- **DATA SHOWN**

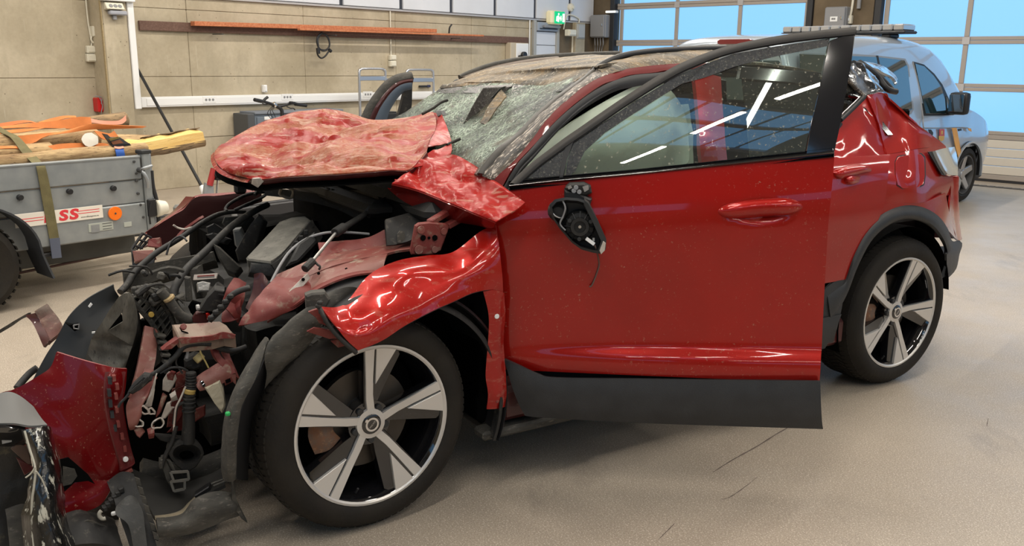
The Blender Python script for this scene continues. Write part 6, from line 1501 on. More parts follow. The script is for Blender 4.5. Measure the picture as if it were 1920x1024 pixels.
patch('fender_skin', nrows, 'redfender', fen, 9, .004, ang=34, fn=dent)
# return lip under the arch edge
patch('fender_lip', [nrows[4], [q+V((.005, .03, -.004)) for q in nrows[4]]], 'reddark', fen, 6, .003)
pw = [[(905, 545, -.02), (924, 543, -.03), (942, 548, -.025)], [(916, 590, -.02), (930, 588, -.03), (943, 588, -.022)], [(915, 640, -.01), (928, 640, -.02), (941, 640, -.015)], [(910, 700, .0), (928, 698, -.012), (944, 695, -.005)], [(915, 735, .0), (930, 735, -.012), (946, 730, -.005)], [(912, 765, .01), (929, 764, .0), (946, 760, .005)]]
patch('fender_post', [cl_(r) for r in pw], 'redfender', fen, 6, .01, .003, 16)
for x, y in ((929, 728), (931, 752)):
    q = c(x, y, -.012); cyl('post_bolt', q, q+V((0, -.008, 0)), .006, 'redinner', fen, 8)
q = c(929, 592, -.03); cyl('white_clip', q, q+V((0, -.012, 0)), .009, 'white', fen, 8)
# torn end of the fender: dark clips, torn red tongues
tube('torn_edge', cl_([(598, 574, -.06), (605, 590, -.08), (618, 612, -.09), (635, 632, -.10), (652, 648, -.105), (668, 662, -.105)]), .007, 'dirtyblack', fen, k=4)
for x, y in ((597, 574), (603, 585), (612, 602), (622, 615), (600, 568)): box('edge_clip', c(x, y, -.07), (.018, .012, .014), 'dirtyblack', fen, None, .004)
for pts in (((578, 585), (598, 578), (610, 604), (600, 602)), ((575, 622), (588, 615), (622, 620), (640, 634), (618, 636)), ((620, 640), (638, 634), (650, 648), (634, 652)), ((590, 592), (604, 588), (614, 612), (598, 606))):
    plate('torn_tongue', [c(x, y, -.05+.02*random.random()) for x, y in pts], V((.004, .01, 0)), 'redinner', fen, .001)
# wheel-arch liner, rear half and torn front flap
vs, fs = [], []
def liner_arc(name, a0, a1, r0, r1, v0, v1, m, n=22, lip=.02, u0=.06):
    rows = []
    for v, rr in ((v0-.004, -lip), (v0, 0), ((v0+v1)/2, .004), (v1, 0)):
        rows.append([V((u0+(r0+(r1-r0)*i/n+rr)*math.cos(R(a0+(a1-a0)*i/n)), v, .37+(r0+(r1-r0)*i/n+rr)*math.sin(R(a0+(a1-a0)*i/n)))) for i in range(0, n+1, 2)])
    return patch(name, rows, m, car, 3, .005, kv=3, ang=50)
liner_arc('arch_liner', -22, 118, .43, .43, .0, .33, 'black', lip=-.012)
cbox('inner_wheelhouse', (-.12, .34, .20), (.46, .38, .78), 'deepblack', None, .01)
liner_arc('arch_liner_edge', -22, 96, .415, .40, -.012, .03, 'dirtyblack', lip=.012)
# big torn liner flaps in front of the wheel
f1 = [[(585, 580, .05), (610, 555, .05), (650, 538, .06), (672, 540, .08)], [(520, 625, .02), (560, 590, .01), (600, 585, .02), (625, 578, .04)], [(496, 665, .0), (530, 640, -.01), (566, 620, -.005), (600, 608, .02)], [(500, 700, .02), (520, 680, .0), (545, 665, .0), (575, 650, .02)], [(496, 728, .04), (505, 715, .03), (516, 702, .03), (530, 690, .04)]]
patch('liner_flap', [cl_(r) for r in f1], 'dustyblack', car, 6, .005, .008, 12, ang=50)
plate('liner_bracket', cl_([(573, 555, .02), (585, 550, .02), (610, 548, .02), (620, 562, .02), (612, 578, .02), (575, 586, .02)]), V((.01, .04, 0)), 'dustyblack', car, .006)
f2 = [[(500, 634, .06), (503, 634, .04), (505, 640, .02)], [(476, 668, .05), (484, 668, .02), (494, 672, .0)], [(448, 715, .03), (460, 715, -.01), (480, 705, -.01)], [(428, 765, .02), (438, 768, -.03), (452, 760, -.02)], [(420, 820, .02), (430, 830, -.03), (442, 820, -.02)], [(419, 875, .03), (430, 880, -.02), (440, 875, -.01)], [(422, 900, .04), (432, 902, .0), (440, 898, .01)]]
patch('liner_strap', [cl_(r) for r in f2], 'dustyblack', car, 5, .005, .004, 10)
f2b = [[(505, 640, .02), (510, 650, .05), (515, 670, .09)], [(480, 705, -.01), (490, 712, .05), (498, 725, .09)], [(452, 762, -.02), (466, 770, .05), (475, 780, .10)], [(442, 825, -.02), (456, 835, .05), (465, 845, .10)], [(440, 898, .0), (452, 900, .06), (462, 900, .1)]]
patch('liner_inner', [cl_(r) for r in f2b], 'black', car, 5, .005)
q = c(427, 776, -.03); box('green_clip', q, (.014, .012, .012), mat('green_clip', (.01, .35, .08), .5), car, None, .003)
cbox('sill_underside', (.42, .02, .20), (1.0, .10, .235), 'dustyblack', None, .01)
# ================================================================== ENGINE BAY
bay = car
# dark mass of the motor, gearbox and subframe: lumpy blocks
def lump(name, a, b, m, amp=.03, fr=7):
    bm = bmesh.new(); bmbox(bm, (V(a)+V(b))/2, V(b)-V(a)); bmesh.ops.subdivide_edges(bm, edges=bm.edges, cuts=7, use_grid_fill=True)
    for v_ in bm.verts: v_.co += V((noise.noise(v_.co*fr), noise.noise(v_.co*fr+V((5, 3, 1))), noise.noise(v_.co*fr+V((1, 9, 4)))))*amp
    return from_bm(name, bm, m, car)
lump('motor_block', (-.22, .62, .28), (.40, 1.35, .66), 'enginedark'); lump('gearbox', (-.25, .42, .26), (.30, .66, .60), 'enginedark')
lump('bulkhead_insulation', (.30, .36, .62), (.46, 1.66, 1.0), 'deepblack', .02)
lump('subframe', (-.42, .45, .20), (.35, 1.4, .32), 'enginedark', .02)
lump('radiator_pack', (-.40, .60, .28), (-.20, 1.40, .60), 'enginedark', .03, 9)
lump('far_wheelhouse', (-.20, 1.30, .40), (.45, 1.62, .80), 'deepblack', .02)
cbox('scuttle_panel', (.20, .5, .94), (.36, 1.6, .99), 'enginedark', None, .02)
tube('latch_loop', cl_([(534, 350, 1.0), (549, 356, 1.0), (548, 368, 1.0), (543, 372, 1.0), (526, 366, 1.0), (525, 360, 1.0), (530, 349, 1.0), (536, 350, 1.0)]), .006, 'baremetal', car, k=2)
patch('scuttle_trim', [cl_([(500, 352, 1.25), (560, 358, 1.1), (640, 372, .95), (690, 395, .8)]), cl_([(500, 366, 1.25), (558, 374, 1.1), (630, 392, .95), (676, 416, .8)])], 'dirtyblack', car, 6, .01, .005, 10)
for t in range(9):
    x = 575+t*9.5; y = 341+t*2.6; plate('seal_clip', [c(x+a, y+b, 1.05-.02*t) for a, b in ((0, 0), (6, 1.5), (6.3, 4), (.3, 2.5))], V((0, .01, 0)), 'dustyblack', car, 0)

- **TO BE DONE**
Write out the listing above again, exactly, but with no pictures in the copy.

- **TASK ANSWER**
The Blender Python script for this scene continues. Write part 6, from line 1501 on. More parts follow. The script is for Blender 4.5. Measure the picture as if it were 1920x1024 pixels.
patch('fender_skin', nrows, 'redfender', fen, 9, .004, ang=34, fn=dent)
# return lip under the arch edge
patch('fender_lip', [nrows[4], [q+V((.005, .03, -.004)) for q in nrows[4]]], 'reddark', fen, 6, .003)
pw = [[(905, 545, -.02), (924, 543, -.03), (942, 548, -.025)], [(916, 590, -.02), (930, 588, -.03), (943, 588, -.022)], [(915, 640, -.01), (928, 640, -.02), (941, 640, -.015)], [(910, 700, .0), (928, 698, -.012), (944, 695, -.005)], [(915, 735, .0), (930, 735, -.012), (946, 730, -.005)], [(912, 765, .01), (929, 764, .0), (946, 760, .005)]]
patch('fender_post', [cl_(r) for r in pw], 'redfender', fen, 6, .01, .003, 16)
for x, y in ((929, 728), (931, 752)):
    q = c(x, y, -.012); cyl('post_bolt', q, q+V((0, -.008, 0)), .006, 'redinner', fen, 8)
q = c(929, 592, -.03); cyl('white_clip', q, q+V((0, -.012, 0)), .009, 'white', fen, 8)
# torn end of the fender: dark clips, torn red tongues
tube('torn_edge', cl_([(598, 574, -.06), (605, 590, -.08), (618, 612, -.09), (635, 632, -.10), (652, 648, -.105), (668, 662, -.105)]), .007, 'dirtyblack', fen, k=4)
for x, y in ((597, 574), (603, 585), (612, 602), (622, 615), (600, 568)): box('edge_clip', c(x, y, -.07), (.018, .012, .014), 'dirtyblack', fen, None, .004)
for pts in (((578, 585), (598, 578), (610, 604), (600, 602)), ((575, 622), (588, 615), (622, 620), (640, 634), (618, 636)), ((620, 640), (638, 634), (650, 648), (634, 652)), ((590, 592), (604, 588), (614, 612), (598, 606))):
    plate('torn_tongue', [c(x, y, -.05+.02*random.random()) for x, y in pts], V((.004, .01, 0)), 'redinner', fen, .001)
# wheel-arch liner, rear half and torn front flap
vs, fs = [], []
def liner_arc(name, a0, a1, r0, r1, v0, v1, m, n=22, lip=.02, u0=.06):
    rows = []
    for v, rr in ((v0-.004, -lip), (v0, 0), ((v0+v1)/2, .004), (v1, 0)):
        rows.append([V((u0+(r0+(r1-r0)*i/n+rr)*math.cos(R(a0+(a1-a0)*i/n)), v, .37+(r0+(r1-r0)*i/n+rr)*math.sin(R(a0+(a1-a0)*i/n)))) for i in range(0, n+1, 2)])
    return patch(name, rows, m, car, 3, .005, kv=3, ang=50)
liner_arc('arch_liner', -22, 118, .43, .43, .0, .33, 'black', lip=-.012)
cbox('inner_wheelhouse', (-.12, .34, .20), (.46, .38, .78), 'deepblack', None, .01)
liner_arc('arch_liner_edge', -22, 96, .415, .40, -.012, .03, 'dirtyblack', lip=.012)
# big torn liner flaps in front of the wheel
f1 = [[(585, 580, .05), (610, 555, .05), (650, 538, .06), (672, 540, .08)], [(520, 625, .02), (560, 590, .01), (600, 585, .02), (625, 578, .04)], [(496, 665, .0), (530, 640, -.01), (566, 620, -.005), (600, 608, .02)], [(500, 700, .02), (520, 680, .0), (545, 665, .0), (575, 650, .02)], [(496, 728, .04), (505, 715, .03), (516, 702, .03), (530, 690, .04)]]
patch('liner_flap', [cl_(r) for r in f1], 'dustyblack', car, 6, .005, .008, 12, ang=50)
plate('liner_bracket', cl_([(573, 555, .02), (585, 550, .02), (610, 548, .02), (620, 562, .02), (612, 578, .02), (575, 586, .02)]), V((.01, .04, 0)), 'dustyblack', car, .006)
f2 = [[(500, 634, .06), (503, 634, .04), (505, 640, .02)], [(476, 668, .05), (484, 668, .02), (494, 672, .0)], [(448, 715, .03), (460, 715, -.01), (480, 705, -.01)], [(428, 765, .02), (438, 768, -.03), (452, 760, -.02)], [(420, 820, .02), (430, 830, -.03), (442, 820, -.02)], [(419, 875, .03), (430, 880, -.02), (440, 875, -.01)], [(422, 900, .04), (432, 902, .0), (440, 898, .01)]]
patch('liner_strap', [cl_(r) for r in f2], 'dustyblack', car, 5, .005, .004, 10)
f2b = [[(505, 640, .02), (510, 650, .05), (515, 670, .09)], [(480, 705, -.01), (490, 712, .05), (498, 725, .09)], [(452, 762, -.02), (466, 770, .05), (475, 780, .10)], [(442, 825, -.02), (456, 835, .05), (465, 845, .10)], [(440, 898, .0), (452, 900, .06), (462, 900, .1)]]
patch('liner_inner', [cl_(r) for r in f2b], 'black', car, 5, .005)
q = c(427, 776, -.03); box('green_clip', q, (.014, .012, .012), mat('green_clip', (.01, .35, .08), .5), car, None, .003)
cbox('sill_underside', (.42, .02, .20), (1.0, .10, .235), 'dustyblack', None, .01)
# ================================================================== ENGINE BAY
bay = car
# dark mass of the motor, gearbox and subframe: lumpy blocks
def lump(name, a, b, m, amp=.03, fr=7):
    bm = bmesh.new(); bmbox(bm, (V(a)+V(b))/2, V(b)-V(a)); bmesh.ops.subdivide_edges(bm, edges=bm.edges, cuts=7, use_grid_fill=True)
    for v_ in bm.verts: v_.co += V((noise.noise(v_.co*fr), noise.noise(v_.co*fr+V((5, 3, 1))), noise.noise(v_.co*fr+V((1, 9, 4)))))*amp
    return from_bm(name, bm, m, car)
lump('motor_block', (-.22, .62, .28), (.40, 1.35, .66), 'enginedark'); lump('gearbox', (-.25, .42, .26), (.30, .66, .60), 'enginedark')
lump('bulkhead_insulation', (.30, .36, .62), (.46, 1.66, 1.0), 'deepblack', .02)
lump('subframe', (-.42, .45, .20), (.35, 1.4, .32), 'enginedark', .02)
lump('radiator_pack', (-.40, .60, .28), (-.20, 1.40, .60), 'enginedark', .03, 9)
lump('far_wheelhouse', (-.20, 1.30, .40), (.45, 1.62, .80), 'deepblack', .02)
cbox('scuttle_panel', (.20, .5, .94), (.36, 1.6, .99), 'enginedark', None, .02)
tube('latch_loop', cl_([(534, 350, 1.0), (549, 356, 1.0), (548, 368, 1.0), (543, 372, 1.0), (526, 366, 1.0), (525, 360, 1.0), (530, 349, 1.0), (536, 350, 1.0)]), .006, 'baremetal', car, k=2)
patch('scuttle_trim', [cl_([(500, 352, 1.25), (560, 358, 1.1), (640, 372, .95), (690, 395, .8)]), cl_([(500, 366, 1.25), (558, 374, 1.1), (630, 392, .95), (676, 416, .8)])], 'dirtyblack', car, 6, .01, .005, 10)
for t in range(9):
    x = 575+t*9.5; y = 341+t*2.6; plate('seal_clip', [c(x+a, y+b, 1.05-.02*t) for a, b in ((0, 0), (6, 1.5), (6.3, 4), (.3, 2.5))], V((0, .01, 0)), 'dustyblack', car, 0)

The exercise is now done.